Much of its functionality has now been replaced by HTML 5, a more recent invention that avoids the problems of Flash but includes the same functionality.

Govind Balakrishnan, Adobe's vice president of product development, said that the advances in those rival products had made Flash able to be killed off. The competitors had "matured enough and are capable enough to provide viable alternatives to the Flash player", he said.

"Few technologies have had such a profound and positive impact in the internet era," he noted.

When Adobe bought Flash in 2005, it was installed on 98 per cent of computers in use. That number is now just 17 per cent, and dropping rapidly.

Apple – and more particularly Steve Jobs – famously hated Flash. He despised it so much that he refused to allow it to come to the iPhone, a decision that is widely seen as the beginning of the end.
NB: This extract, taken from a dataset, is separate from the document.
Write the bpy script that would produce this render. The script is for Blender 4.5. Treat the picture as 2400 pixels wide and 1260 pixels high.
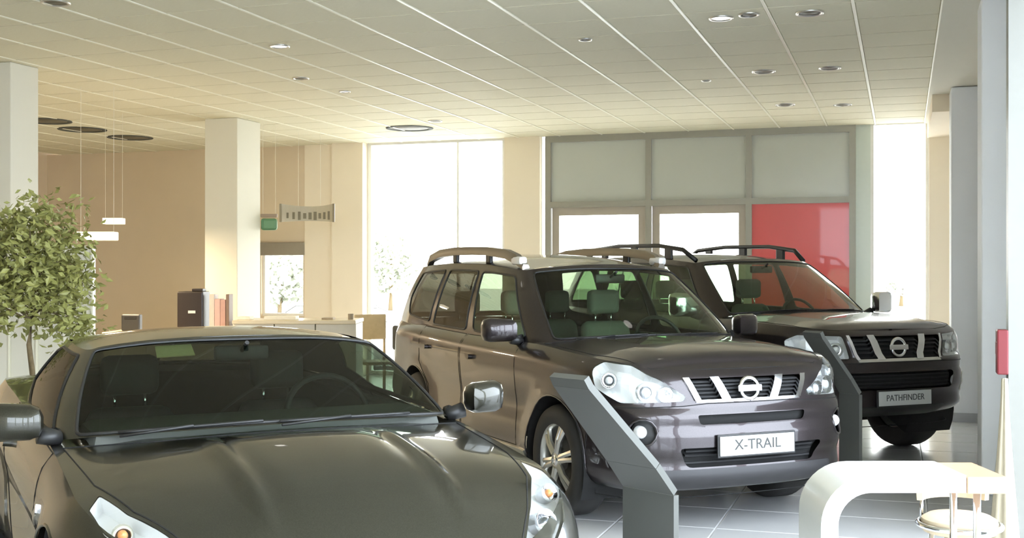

Initially that caused some problems, since the Apple phone was unable to open videos and games that were used across the internet. But the phone was so popular

Adobe was even forced to take out full-page ads in newspapers to plead with Apple not to drop it from the phone. But it did, and the internet eventually worked around it.

The news comes a couple of days after Microsoft announced that it would kill paint, and a day after it said that the huge outrage meant that it would keep it around. But Flash hardly has any of the same nostalgia value or supporters, and so is unlikely to be mourned.